Il grande bluff del Pnrr ecologico: il gap tra risorse stanziate, soldi effettivamente spesi e risultati deludenti

Il report Assonime smonta la narrazione ufficiale: fondi allocati ma spesa minima, ritardi gravi e zero trasparenza sul PNRR verde

Il grande bluff del Pnrr ecologico: il gap tra risorse stanziate, soldi effettivamente spesi e risultati deludenti

Dietro i numeri trionfalistici sul conseguimento di milestone e target si nasconde una realtà molto meno brillante: la transizione ecologica promessa dal Pnrr italiano soffre di gravi ritardi, spese al palo e una cronica mancanza di trasparenza. A dirlo non è un’opinione, ma il secondo rapporto Pnrr Watch curato da Assonime e Openpolis, che ha analizzato investimenti per circa 12 miliardi di euro in settori chiave come gestione rifiuti, reti intelligenti, infrastrutture idriche e idrogeno verde.

Target raggiunti, risultati mancati

Il paradosso più eclatante emerge fin da subito: molte misure risultano formalmente in linea con gli obiettivi del Piano, ma i dati reali raccontano tutt’altro. Nella gestione dei rifiuti, ad esempio, il 90% delle risorse è stato allocato ma solo il 12% effettivamente speso. Nella linea C, dedicata agli impianti più innovativi, su 38 progetti previsti solo uno è stato completato. Anche i cosiddetti “progetti faro” di economia circolare arrancano: dei 600 milioni stanziati, meno del 15% è stato speso, mentre 52 delle 235 proposte approvate sono state ritirate.
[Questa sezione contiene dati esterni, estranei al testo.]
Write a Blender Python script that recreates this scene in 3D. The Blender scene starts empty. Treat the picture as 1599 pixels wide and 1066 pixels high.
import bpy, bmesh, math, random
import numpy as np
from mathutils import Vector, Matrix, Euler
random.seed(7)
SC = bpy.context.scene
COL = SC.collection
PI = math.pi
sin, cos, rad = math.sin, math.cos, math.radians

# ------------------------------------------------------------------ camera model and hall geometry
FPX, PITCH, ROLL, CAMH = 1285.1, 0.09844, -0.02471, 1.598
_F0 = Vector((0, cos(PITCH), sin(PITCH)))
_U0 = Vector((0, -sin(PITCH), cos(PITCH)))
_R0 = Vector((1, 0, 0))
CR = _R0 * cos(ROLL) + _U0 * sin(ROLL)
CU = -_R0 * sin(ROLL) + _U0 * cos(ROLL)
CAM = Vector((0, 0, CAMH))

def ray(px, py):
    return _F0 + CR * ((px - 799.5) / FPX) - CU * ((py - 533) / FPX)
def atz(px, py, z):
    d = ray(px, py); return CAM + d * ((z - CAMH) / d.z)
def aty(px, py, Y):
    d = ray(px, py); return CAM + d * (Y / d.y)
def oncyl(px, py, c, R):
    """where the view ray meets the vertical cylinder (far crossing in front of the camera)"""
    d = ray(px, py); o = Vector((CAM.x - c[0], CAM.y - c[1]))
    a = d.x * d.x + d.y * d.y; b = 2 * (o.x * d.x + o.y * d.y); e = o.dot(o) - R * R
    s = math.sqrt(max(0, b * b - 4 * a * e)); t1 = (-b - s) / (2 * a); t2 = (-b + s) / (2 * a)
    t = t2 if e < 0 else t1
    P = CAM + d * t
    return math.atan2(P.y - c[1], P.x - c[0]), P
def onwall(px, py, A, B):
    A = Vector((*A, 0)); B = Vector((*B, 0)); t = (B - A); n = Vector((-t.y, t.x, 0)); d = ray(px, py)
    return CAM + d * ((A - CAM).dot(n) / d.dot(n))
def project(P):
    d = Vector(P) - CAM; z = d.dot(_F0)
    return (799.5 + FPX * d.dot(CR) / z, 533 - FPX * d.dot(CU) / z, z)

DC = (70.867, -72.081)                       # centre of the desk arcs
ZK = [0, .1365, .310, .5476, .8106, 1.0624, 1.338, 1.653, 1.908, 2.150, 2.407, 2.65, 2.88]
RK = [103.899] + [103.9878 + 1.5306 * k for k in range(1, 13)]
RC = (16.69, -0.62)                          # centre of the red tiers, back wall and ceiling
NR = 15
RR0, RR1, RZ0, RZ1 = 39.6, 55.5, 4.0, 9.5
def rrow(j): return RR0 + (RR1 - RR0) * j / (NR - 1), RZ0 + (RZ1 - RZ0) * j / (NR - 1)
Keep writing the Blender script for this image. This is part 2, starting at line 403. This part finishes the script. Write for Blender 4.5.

La situazione non migliora sul fronte energetico. Le smart grid – fondamentali per integrare le rinnovabili nella rete nazionale – hanno visto completata la fase progettuale, ma a marzo 2025 la spesa effettiva era sotto il 5%. Su 22 progetti, 20 risultano fermi o appena avviati. La retorica sulla transizione verde si scontra con una macchina esecutiva visibilmente inceppata.

Infrastrutture idriche e mobilità elettrica

Gli investimenti in infrastrutture idriche primarie, pur considerati “in linea” dal governo, vedono solo il 24% delle risorse spese. Secondo la Corte dei Conti il tasso di avanzamento reale è appena all’11%. Ancora più critica la situazione per la mobilità elettrica: i progetti per le colonnine di ricarica sulle autostrade sono stati dichiarati inidonei, e anche la revisione della misura, con focus sui centri urbani, ha prodotto una partecipazione inferiore alle attese. Rfi e Anas, chiamate a intervenire, hanno rifiutato di stipulare la convenzione. I numeri parlano chiaro: da 4.718 infrastrutture assegnate si è scesi a 2.217 reali, e nemmeno tutte completate.

Un piano opaco e sbilanciato

A pesare è anche la disomogeneità territoriale: i progetti avanzano più rapidamente nel CentroNord, mentre il Mezzogiorno resta indietro, ostacolato da carenze amministrative e progettuali. Ma il nodo più grave resta la mancanza di trasparenza. Il monitoraggio pubblico è lacunoso, i dati aggiornati spesso assenti o difficilmente interpretabili. La piattaforma ReGiS, cuore della rendicontazione, non è accessibile e non consente nemmeno agli enti attuatori di agire con tempestività. Così la più grande occasione di rilancio infrastrutturale e ambientale si trasforma in un oggetto opaco e distante, un “piano anonimo”, per usare le parole del report, sempre più lontano dai cittadini.

Conclusione sospesa

Se davvero il Pnrr doveva segnare la svolta per un Paese più sostenibile e moderno, la fotografia scattata da Assonime mostra un’Italia che rischia di perdere il treno della transizione. E il rischio più grande non è solo economico, ma politico: perché senza un reale impatto e senza una narrazione pubblica che accompagni le trasformazioni, anche le migliori riforme si trasformano in incompiute.